# TASK STATEMENT
Write out, word for word, only the data from its first line to the line containing "COL = S.collection".

# DATASET EXCERPT
========

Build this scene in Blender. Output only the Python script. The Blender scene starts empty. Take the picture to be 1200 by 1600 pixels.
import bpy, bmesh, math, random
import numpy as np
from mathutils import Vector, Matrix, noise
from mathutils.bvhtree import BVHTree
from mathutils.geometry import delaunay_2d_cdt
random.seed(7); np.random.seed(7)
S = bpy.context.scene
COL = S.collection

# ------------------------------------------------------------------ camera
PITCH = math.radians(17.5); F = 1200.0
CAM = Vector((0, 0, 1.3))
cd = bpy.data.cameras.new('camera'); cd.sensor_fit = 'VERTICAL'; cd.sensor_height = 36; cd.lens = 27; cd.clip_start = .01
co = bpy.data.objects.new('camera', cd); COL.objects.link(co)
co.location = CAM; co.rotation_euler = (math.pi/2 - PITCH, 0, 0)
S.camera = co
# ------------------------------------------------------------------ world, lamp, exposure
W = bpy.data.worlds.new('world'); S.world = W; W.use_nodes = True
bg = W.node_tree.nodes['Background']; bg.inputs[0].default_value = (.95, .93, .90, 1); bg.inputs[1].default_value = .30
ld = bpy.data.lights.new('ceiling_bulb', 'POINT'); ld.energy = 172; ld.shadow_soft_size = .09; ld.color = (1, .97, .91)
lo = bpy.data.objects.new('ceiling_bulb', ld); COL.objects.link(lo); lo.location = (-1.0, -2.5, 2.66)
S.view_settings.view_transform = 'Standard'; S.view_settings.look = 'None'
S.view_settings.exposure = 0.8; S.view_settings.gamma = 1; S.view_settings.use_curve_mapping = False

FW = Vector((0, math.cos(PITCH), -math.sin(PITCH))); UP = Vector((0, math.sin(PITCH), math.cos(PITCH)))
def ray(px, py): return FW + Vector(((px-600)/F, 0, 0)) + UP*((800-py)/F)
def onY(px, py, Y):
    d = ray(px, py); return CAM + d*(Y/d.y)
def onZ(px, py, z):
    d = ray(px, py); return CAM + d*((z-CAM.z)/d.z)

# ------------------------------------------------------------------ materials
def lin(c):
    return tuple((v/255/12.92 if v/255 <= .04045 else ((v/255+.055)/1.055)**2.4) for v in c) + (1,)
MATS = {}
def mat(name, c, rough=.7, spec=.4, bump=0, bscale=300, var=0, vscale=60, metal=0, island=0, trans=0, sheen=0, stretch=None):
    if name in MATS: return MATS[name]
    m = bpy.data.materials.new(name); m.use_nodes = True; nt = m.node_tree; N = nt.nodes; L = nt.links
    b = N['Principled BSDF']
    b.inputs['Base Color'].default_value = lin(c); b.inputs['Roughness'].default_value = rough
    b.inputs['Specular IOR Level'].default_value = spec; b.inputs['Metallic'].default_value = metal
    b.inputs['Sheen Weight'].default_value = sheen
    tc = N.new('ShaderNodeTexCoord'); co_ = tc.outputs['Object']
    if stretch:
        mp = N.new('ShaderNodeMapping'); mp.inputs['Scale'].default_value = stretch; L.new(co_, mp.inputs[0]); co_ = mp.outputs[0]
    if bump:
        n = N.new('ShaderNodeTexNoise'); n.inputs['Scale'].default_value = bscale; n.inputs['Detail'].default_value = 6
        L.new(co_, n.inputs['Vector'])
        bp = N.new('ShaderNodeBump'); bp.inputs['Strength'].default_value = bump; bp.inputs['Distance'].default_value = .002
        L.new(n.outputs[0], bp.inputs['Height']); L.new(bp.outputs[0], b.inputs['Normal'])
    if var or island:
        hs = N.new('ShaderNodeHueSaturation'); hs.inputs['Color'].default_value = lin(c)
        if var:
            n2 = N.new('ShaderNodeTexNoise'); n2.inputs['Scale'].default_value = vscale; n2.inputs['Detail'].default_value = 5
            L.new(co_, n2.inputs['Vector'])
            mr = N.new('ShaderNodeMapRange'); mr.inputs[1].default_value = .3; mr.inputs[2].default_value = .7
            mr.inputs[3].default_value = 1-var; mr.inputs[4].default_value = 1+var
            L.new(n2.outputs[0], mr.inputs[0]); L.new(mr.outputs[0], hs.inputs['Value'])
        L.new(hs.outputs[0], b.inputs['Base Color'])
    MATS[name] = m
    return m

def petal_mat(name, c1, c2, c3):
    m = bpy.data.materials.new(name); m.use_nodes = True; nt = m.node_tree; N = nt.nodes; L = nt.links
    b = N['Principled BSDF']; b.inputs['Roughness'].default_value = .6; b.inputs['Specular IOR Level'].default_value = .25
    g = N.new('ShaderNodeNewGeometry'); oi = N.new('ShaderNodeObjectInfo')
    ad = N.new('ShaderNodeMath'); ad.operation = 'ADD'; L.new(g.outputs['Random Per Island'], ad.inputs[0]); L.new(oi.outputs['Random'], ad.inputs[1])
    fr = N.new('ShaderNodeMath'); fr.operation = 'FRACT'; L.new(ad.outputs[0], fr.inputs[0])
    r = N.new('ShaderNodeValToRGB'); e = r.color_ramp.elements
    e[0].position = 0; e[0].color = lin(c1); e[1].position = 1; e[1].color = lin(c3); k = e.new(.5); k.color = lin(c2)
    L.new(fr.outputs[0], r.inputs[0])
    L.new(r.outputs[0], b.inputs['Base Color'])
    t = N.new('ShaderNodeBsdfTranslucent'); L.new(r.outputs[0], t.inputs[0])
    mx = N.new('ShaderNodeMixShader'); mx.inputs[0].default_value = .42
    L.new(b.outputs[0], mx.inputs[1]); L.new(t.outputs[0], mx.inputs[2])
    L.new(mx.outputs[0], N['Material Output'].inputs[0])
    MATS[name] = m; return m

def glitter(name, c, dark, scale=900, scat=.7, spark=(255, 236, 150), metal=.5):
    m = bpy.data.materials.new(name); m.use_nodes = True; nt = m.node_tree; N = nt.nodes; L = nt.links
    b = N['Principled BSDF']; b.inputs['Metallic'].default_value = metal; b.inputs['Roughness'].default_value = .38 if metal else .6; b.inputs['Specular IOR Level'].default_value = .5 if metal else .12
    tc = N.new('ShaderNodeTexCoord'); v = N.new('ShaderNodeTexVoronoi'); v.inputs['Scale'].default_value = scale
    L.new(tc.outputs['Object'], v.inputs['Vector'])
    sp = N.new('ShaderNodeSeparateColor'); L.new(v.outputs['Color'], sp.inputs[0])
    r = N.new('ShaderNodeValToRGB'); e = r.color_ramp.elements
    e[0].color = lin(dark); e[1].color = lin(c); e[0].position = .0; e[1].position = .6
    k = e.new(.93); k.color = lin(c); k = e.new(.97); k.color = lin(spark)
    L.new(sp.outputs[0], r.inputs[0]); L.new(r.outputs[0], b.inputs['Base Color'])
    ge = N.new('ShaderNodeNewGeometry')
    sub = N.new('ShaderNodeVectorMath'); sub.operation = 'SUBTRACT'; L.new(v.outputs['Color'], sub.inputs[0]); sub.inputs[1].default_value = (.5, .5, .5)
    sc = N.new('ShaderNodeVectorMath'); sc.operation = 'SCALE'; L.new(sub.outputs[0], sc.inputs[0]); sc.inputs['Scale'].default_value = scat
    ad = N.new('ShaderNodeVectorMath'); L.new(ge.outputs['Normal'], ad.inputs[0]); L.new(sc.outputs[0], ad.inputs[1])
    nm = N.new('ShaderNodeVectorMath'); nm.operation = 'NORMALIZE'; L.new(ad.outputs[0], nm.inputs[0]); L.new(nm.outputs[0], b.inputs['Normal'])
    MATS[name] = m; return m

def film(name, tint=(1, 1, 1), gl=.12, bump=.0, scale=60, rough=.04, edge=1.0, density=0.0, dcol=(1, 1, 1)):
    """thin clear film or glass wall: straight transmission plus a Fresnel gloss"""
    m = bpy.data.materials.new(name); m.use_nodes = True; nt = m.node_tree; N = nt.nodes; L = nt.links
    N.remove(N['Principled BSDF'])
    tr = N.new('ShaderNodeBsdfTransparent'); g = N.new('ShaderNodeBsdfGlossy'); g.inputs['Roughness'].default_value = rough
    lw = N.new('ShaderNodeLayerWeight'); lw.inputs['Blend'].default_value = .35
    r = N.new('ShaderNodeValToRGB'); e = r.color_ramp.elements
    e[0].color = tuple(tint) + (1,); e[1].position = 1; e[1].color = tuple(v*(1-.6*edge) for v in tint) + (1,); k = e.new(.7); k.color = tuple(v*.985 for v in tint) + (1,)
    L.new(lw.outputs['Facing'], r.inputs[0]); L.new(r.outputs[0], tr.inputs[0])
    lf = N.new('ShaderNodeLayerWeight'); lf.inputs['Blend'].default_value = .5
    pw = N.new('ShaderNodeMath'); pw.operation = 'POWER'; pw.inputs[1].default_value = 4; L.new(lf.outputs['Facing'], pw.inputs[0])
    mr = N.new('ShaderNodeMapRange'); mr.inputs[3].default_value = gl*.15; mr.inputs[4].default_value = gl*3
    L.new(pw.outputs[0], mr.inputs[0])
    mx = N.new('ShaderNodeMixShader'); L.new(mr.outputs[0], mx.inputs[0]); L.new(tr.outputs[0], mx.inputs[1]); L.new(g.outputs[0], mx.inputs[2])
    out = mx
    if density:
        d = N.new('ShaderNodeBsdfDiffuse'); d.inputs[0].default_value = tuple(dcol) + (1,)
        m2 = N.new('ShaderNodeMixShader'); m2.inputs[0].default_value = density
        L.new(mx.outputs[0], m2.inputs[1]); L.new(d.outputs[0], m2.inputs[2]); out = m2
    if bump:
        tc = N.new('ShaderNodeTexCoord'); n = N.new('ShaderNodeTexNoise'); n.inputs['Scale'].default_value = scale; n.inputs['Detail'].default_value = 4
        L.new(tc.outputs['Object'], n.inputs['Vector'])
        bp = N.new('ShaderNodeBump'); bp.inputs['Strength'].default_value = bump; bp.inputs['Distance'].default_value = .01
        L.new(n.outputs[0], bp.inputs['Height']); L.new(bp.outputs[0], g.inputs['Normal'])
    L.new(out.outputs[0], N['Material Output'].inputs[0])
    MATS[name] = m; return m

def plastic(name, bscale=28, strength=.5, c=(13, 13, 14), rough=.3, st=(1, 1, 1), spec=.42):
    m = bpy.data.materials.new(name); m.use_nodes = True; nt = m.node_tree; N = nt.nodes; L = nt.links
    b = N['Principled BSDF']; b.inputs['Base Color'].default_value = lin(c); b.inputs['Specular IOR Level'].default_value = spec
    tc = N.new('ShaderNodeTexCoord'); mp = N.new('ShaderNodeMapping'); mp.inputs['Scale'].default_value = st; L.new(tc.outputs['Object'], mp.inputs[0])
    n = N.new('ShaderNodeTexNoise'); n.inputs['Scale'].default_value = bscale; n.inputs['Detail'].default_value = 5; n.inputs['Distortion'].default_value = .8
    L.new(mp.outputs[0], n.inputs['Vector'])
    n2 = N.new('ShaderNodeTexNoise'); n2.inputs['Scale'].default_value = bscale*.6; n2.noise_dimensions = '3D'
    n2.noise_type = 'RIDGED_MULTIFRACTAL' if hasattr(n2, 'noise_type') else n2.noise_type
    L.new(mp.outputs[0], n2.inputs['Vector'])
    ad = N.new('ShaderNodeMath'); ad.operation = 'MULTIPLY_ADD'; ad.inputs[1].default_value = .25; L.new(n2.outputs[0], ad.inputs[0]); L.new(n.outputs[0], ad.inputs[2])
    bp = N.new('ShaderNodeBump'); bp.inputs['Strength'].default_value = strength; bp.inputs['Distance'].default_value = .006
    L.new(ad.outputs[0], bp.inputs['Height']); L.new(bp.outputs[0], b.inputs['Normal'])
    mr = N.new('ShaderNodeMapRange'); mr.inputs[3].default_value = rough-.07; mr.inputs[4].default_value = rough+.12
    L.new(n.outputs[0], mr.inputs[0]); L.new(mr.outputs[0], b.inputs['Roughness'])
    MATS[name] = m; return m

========

# ANSWER TO THIS EXERCISE
Build this scene in Blender. Output only the Python script. The Blender scene starts empty. Take the picture to be 1200 by 1600 pixels.
import bpy, bmesh, math, random
import numpy as np
from mathutils import Vector, Matrix, noise
from mathutils.bvhtree import BVHTree
from mathutils.geometry import delaunay_2d_cdt
random.seed(7); np.random.seed(7)
S = bpy.context.scene
COL = S.collection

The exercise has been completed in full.